======== GIVEN MATERIAL

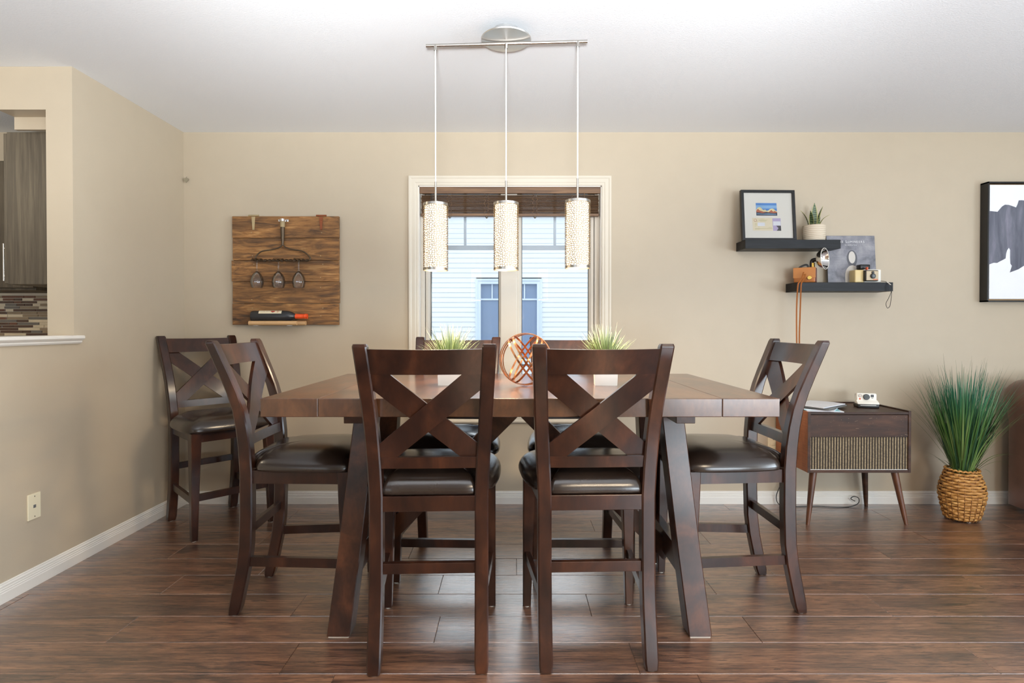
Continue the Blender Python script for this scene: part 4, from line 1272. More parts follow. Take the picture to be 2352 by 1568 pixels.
flat('mountain_print', [
    (PP((355, 400), (1025, 400), (1025, 835), (355, 835)), 0),
    (PP((428, 458), (972, 458), (980, 790), (435, 790)), 1),
    (PP((430, 520), (975, 520), (976, 600), (432, 610)), 2),
    (PP((435, 640), (470, 590), (520, 565), (560, 580), (590, 620), (640, 650), (665, 625), (700, 665), (740, 660), (800, 615), (850, 602), (900, 618), (930, 655), (978, 675), (980, 730), (435, 730)), 3),
    (PP((436, 665), (480, 610), (520, 650), (560, 665), (620, 690), (700, 690), (760, 700), (800, 665), (830, 640), (880, 690), (910, 665), (980, 700), (980, 740), (436, 740)), 4),
    (PP((436, 700), (520, 706), (600, 728), (700, 695), (800, 712), (900, 726), (980, 712), (980, 790), (436, 790)), 5),
    (PP((450, 738), (600, 748), (760, 740), (960, 752), (955, 762), (600, 760), (450, 750)), 2),
], ['mat_board', 'print_sky', 'print_sky_light', 'print_snow', 'print_rust', 'print_navy'], fp)
cert = [(PP((320, 850), (850, 850), (850, 1185), (335, 1185)), 0), (PP((460, 975), (650, 975), (650, 1065), (460, 1065)), 1)]
for (a, b, y) in ((530, 640, 880), (490, 720, 905), (500, 700, 922), (530, 680, 940), (380, 470, 940), (385, 440, 1000), (385, 440, 1022), (385, 440, 1045), (385, 410, 1078), (470, 500, 1092), (385, 840, 1133), (385, 500, 1150), (740, 820, 1110)):
    cert.append((PP((a, y - 2.5), (b, y - 2.5), (b, y + 2.5), (a, y + 2.5)), 2))
o_ = flat('certificate', cert, ['paper_cream', 'paper_white', 'leaf_edge', 'ink_red'], fp)
ring_pts = [PX(400 + 34 * math.cos(2 * PI * i / 20), 918 + 34 * math.sin(2 * PI * i / 20)) for i in range(20)]
bm = bmesh.new(); tube(bm, [(p[0], 0.008 + 0.0002, p[1]) for p in ring_pts + ring_pts[:1]], 0.0006, 5, cap=False)
flat('purple_card', [(PP((848, 858), (1062, 858), (1068, 1188), (860, 1188)), 0), (PP((864, 940), (1055, 940), (1060, 1050), (866, 1050)), 1), (PP((940, 1055), (1064, 1055), (1068, 1188), (950, 1188), (1000, 1120)), 2)],
     ['print_lilac', 'paper_white', 'ink_dark'], fp)
for v in bm.verts: v.co.y += 0.0018
mobj('seal', bm, 'ink_red', fp)

# snake plant
sp = empty('snake_plant', 'small snake plant in a striped beige pot on the upper shelf', 'plant', (1.940, 3.735, 1.715))
bm = bmesh.new()
lathe(bm, [(0.001, 0.0), (0.060, 0.0), (0.0645, 0.006), (0.0675, 0.05), (0.0685, 0.100), (0.064, 0.101), (0.062, 0.086), (0.001, 0.086)], 40)
mobj('pot', bm, 'striped_pot', sp, smooth=40)
bm = bmesh.new(); disc(bm, (0, 0, 0.088), 0.0635, 'Z'); mobj('soil', bm, 'soil', sp)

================

§ **TO BE DONE**
Copy out all the data without changing anything, and drop the pictures.

§ **EXPECTED ANSWER**
Continue the Blender Python script for this scene: part 4, from line 1272. More parts follow. Take the picture to be 2352 by 1568 pixels.
flat('mountain_print', [
    (PP((355, 400), (1025, 400), (1025, 835), (355, 835)), 0),
    (PP((428, 458), (972, 458), (980, 790), (435, 790)), 1),
    (PP((430, 520), (975, 520), (976, 600), (432, 610)), 2),
    (PP((435, 640), (470, 590), (520, 565), (560, 580), (590, 620), (640, 650), (665, 625), (700, 665), (740, 660), (800, 615), (850, 602), (900, 618), (930, 655), (978, 675), (980, 730), (435, 730)), 3),
    (PP((436, 665), (480, 610), (520, 650), (560, 665), (620, 690), (700, 690), (760, 700), (800, 665), (830, 640), (880, 690), (910, 665), (980, 700), (980, 740), (436, 740)), 4),
    (PP((436, 700), (520, 706), (600, 728), (700, 695), (800, 712), (900, 726), (980, 712), (980, 790), (436, 790)), 5),
    (PP((450, 738), (600, 748), (760, 740), (960, 752), (955, 762), (600, 760), (450, 750)), 2),
], ['mat_board', 'print_sky', 'print_sky_light', 'print_snow', 'print_rust', 'print_navy'], fp)
cert = [(PP((320, 850), (850, 850), (850, 1185), (335, 1185)), 0), (PP((460, 975), (650, 975), (650, 1065), (460, 1065)), 1)]
for (a, b, y) in ((530, 640, 880), (490, 720, 905), (500, 700, 922), (530, 680, 940), (380, 470, 940), (385, 440, 1000), (385, 440, 1022), (385, 440, 1045), (385, 410, 1078), (470, 500, 1092), (385, 840, 1133), (385, 500, 1150), (740, 820, 1110)):
    cert.append((PP((a, y - 2.5), (b, y - 2.5), (b, y + 2.5), (a, y + 2.5)), 2))
o_ = flat('certificate', cert, ['paper_cream', 'paper_white', 'leaf_edge', 'ink_red'], fp)
ring_pts = [PX(400 + 34 * math.cos(2 * PI * i / 20), 918 + 34 * math.sin(2 * PI * i / 20)) for i in range(20)]
bm = bmesh.new(); tube(bm, [(p[0], 0.008 + 0.0002, p[1]) for p in ring_pts + ring_pts[:1]], 0.0006, 5, cap=False)
flat('purple_card', [(PP((848, 858), (1062, 858), (1068, 1188), (860, 1188)), 0), (PP((864, 940), (1055, 940), (1060, 1050), (866, 1050)), 1), (PP((940, 1055), (1064, 1055), (1068, 1188), (950, 1188), (1000, 1120)), 2)],
     ['print_lilac', 'paper_white', 'ink_dark'], fp)
for v in bm.verts: v.co.y += 0.0018
mobj('seal', bm, 'ink_red', fp)

# snake plant
sp = empty('snake_plant', 'small snake plant in a striped beige pot on the upper shelf', 'plant', (1.940, 3.735, 1.715))
bm = bmesh.new()
lathe(bm, [(0.001, 0.0), (0.060, 0.0), (0.0645, 0.006), (0.0675, 0.05), (0.0685, 0.100), (0.064, 0.101), (0.062, 0.086), (0.001, 0.086)], 40)
mobj('pot', bm, 'striped_pot', sp, smooth=40)
bm = bmesh.new(); disc(bm, (0, 0, 0.088), 0.0635, 'Z'); mobj('soil', bm, 'soil', sp)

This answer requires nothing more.